Também há a historia de Carver Colman, um ator de filmes noir, tipo Sam Spade de Humphrey Bogart, que é a primeira pessoa a encontrar Dr. Manhattan quando ele chega ao universo da DC, sem seus poderes de onisciência, e ambos acabam criando um elo.

Entretanto, o que Johns pretende fica bem claro ao final da HQ, que é praticamente uma declaração de amor ao Superman. Ozymandias se rende à inspiração do Homem de Aço, depois de ter tirado tudo do herói, e começa a concertar suas cagadas. A mensagem da HQ é que, em um mundo de heróis de verdade, o fim desse mundo não é inexorável, como seria na realidade um pouco mais “realista” de Watchmen.

Dr. Manhattan cria sua própria versão do Superman, que é o filho de Mímico e Marionete, e até chama o moleque de Clark. Ao final, ele é adotado por Daniel Dreiberg, o Coruja, e Sally Jupiter, a Espectral, para ser criado em um lar de amor. Lindo. Batam palmas para Geoff Johns, clap, clap, clap.

Em suma, Doomsday Clock não é uma HQ tão ruim, mas está longe de ser boa. A arte de Gary Frank merece um aparte, pois está excelente, como via de regra. Desenhista detalhista, Frank ainda faz Superman com a cara de Christopher Reeve. E Alan Moore manda todo mundo se fuder lá de Northampton.

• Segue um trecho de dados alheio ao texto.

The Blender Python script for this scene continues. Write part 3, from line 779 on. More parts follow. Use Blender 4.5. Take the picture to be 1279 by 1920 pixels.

Respondendo à enquete sobre, no caso de Watchmen 2, que escritor poderia ser o responsável pelo roteiro dessa hipotética HQ. Obviamente, a primeira escolha seria Alan Moore, mas duvido que ele aceitaria. Em segundo lugar, escolheria Grant Morrison; porém, Morrison tem uma rixa histórica com Moore, e não sei se ele toparia também. Acredito que Warren Ellis seria o escritor ideal; até mesmo porque ele tem algumas coisas em comum com Moore. Eu indicaria também Neil Gaiman, mas ele ainda escrevendo mais livros que quadrinhos ultimamente e não anda querendo trabalhar com personagens nem da DC nem da Marvel. Quanto à nota de Doomsday Clock, dou 5 de 10. Está mais que bom. É Geoff Johns se masturbando com o pinto do Moore.